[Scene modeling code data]
+++++

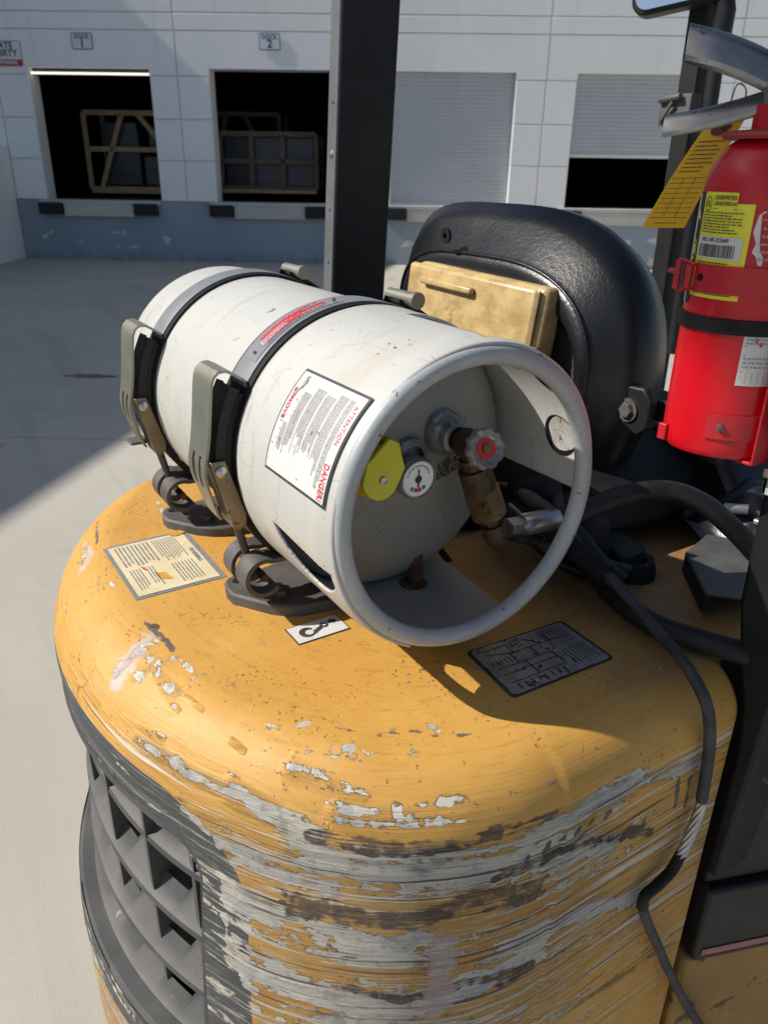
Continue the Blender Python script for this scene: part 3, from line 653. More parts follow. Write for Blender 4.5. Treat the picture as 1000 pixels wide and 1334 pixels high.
crate('wooden_crate', .56, 2.9, 2.0, 1.14, 2.50, F(.56, 2.9, 1.14, 2.50)+[((.56, 1.86), (2.9, 1.86)), ((1.32, 2.5), (.78, 1.18)), ((1.60, 2.5), (2.15, 1.86)), ((2.15, 1.14), (2.15, 2.5))], 'open pine crate with diagonal braces inside the left dock door', [(.85, 1.55, 1.2, 2.35), (1.62, 2.6, 1.2, 1.75), (1.75, 2.3, 1.9, 2.3)])
crate('wooden_crate', 2.55, 4.18, 3.2, 1.14, 2.57, F(2.55, 4.18, 1.14, 2.57)+[((3.1, 2.57), (2.9, 1.9)), ((3.45, 2.57), (3.8, 1.9)), ((2.55, 1.9), (4.18, 1.9))], 'tall pine crate standing behind the wrapped one in the middle dock door', [(2.7, 3.9, 1.2, 2.1)], 'shaded_wood')
crate('wooden_crate', 3.31, 5.13, 1.5, 1.20, 2.15, F(3.31, 5.13, 1.20, 2.15)+[((3.31, 1.68), (5.13, 1.68)), ((3.90, 1.2), (3.90, 2.15)), ((4.50, 1.2), (4.50, 2.15))], 'low pine crate wrapped in film at front of the middle dock door', [(3.36, 5.08, 1.22, 2.12)], 'shaded_wood')
# ================================================================ FORKLIFT
fk = empty('forklift', (CX, .3, 0)); tag(fk, 'worn yellow forklift with scraped counterweight, black seat and guard posts', 'forklift')
A0, B0 = .463, .339
def ellr(th): return .055+.040*max(0, -math.sin(th))**1.5
def bulge(z, th): return .027*max(0, min(1, (1.02-z)/.35))*max(0, -math.sin(th))
def body_z(x, y):
    if y >= 0:
        i = min(x-(CX-A0), (CX+A0)-x); r = .055
    else:
        lo, hi = 0, .3
        for _ in range(30):
            md = (lo+hi)/2
            k_ = ((x-CX)/(A0-md))**2+(y/(B0-md))**2
            if k_ < 1: lo = md
            else: hi = md
        i = lo; r = ellr(math.atan2(y/B0, (x-CX)/A0))
    if i >= r: return ZT
    return ZT-r+math.sqrt(max(0, r*r-(r-i)**2))
# contour: list of (base x, base y, inward x, inward y scaled, theta)
cont = []
for y in np.linspace(.60, .262, 22): cont.append((.112, y, -1, 0, 0))
cont.append((.112, .256, -1, 0, 0)); cont.append((.153, .250, -1, 0, 0))
for y in np.linspace(.246, .0, 56)[:-1]: cont.append((.155, y, -1, 0, 0))
for th in np.linspace(0, -math.pi, 330): cont.append((CX+A0*math.cos(th), B0*math.sin(th), -math.cos(th), -math.sin(th), th))
for y in np.linspace(0, .25, 20)[1:]: cont.append((CX-A0, y, 1, 0, 0))
for y in np.linspace(.256, .60, 14): cont.append((CX-A0+.043, y, 1, 0, 0))
N = len(cont)
def sd_rr(dx, z, hw_, z0, z1, r):
    cz = (z0+z1)/2; hz = (z1-z0)/2
    qx = abs(dx)-hw_+r; qz = abs(z-cz)-hz+r
    return math.hypot(max(qx, 0), max(qz, 0))+min(max(qx, qz), 0)-r
rows = []
for z in np.linspace(.22, .50, 20)[:-1]: rows.append(('s', z))
for z in np.linspace(.50, 1.03, 118)[:-1]: rows.append(('s', z))
for a in np.linspace(0, 1, 30): rows.append(('r', a))
for a in np.linspace(0, 1, 55)[1:]: rows.append(('t', a))
V = np.zeros((len(rows), N, 3)); SZ = np.zeros((len(rows), N, 3)); W2 = np.zeros((len(rows), N, 4)); dele = np.zeros((len(rows), N), bool)
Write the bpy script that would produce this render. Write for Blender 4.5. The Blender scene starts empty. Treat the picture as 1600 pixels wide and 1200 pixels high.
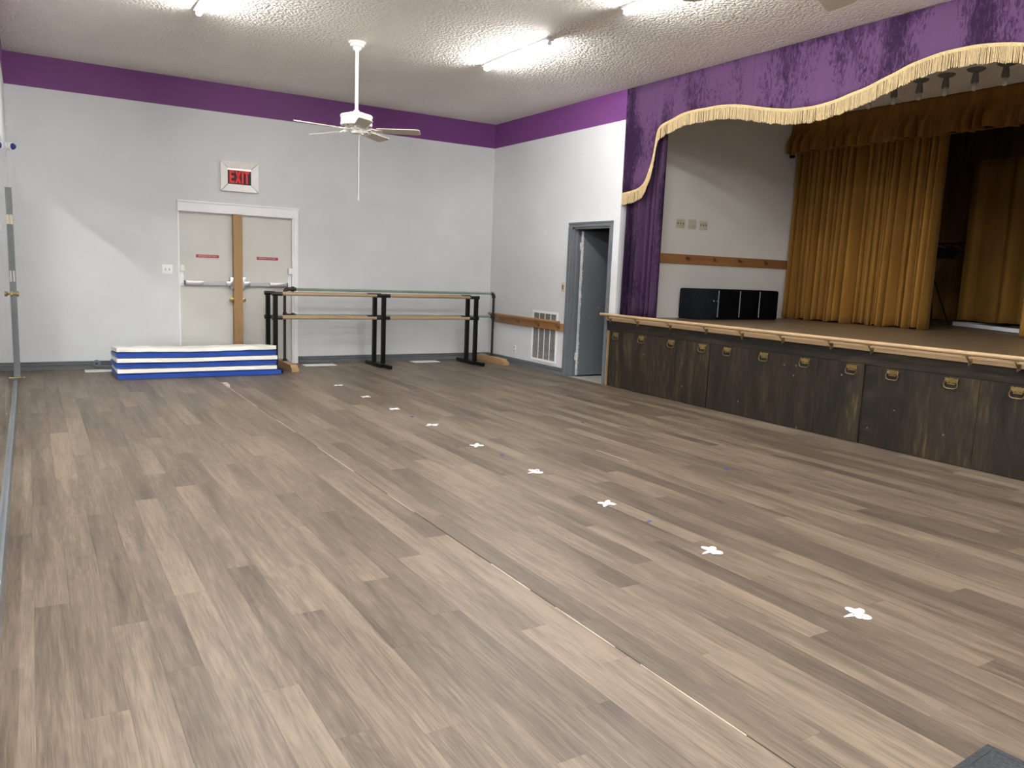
import bpy, bmesh, math, random
from mathutils import Vector, Matrix
R = math.radians
C = bpy.context.scene.collection
S = bpy.context.scene
random.seed(7)

# ------------------------------------------------------------------ camera
FPX, YAW, PITCH, ROLL = 1226.9, 0.5522, -0.1417, 0.0397
CAM = Vector((-6.312, -11.03, 1.4012))
fwd = Vector((math.sin(YAW) * math.cos(PITCH), math.cos(YAW) * math.cos(PITCH), math.sin(PITCH)))
r0 = fwd.cross(Vector((0, 0, 1))).normalized()
u0 = r0.cross(fwd)
rt = r0 * math.cos(ROLL) + u0 * math.sin(ROLL)
up = -r0 * math.sin(ROLL) + u0 * math.cos(ROLL)
cd = bpy.data.cameras.new('camera')
cam = bpy.data.objects.new('camera', cd)
C.objects.link(cam)
m = Matrix((rt, up, -fwd)).transposed().to_4x4()
m.translation = CAM
cam.matrix_world = m
cd.sensor_fit = 'HORIZONTAL'
cd.sensor_width = 36.0
cd.lens = FPX / 1600 * 36
cd.clip_start = 0.02
S.camera = cam

# ------------------------------------------------------------------ world, exposure
w = bpy.data.worlds.new('world')
S.world = w
w.use_nodes = True
w.node_tree.nodes['Background'].inputs[0].default_value = (0.8, 0.85, 0.9, 1)
w.node_tree.nodes['Background'].inputs[1].default_value = 0.3
S.view_settings.view_transform = 'Standard'
S.view_settings.look = 'None'
S.view_settings.gamma = 1
S.view_settings.use_curve_mapping = False
S.view_settings.exposure = 1.72
S.cycles.use_denoising = True
S.cycles.max_bounces = 10
S.cycles.diffuse_bounces = 6
S.cycles.glossy_bounces = 5
S.cycles.blur_glossy = 0.0
S.cycles.use_guiding = True
S.cycles.use_surface_guiding = True
S.cycles.guiding_training_samples = 24
S.cycles.sample_clamp_indirect = 40.0
TUBE = 64.0          # radiance of the fluorescent diffusers
TUBE_COL = (1.0, 0.985, 0.95)

W, H = 6.475, 3.66   # room width (x from -W to 0), height; back wall at y=0
YB = -14.5           # wall behind the camera
ZP = 3.30            # lower edge of the purple paint
ZS = 0.885           # stage floor
YS0, YS1 = -3.2, -11.36   # stage opening

# ------------------------------------------------------------------ node helpers
def mat(name):
    m = bpy.data.materials.new(name)
    m.use_nodes = True
    nt = m.node_tree
    b = nt.nodes['Principled BSDF']
    return m, nt, b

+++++

## Prompt:
Out of the material above, select every line that holds the string "from".

## The completed task:
Continue the Blender Python script for this scene: part 3, from line 653. More parts follow. Write for Blender 4.5. Treat the picture as 1000 pixels wide and 1334 pixels high.
from mathutils import Vector, Matrix
W, H = 6.475, 3.66   # room width (x from -W to 0), height; back wall at y=0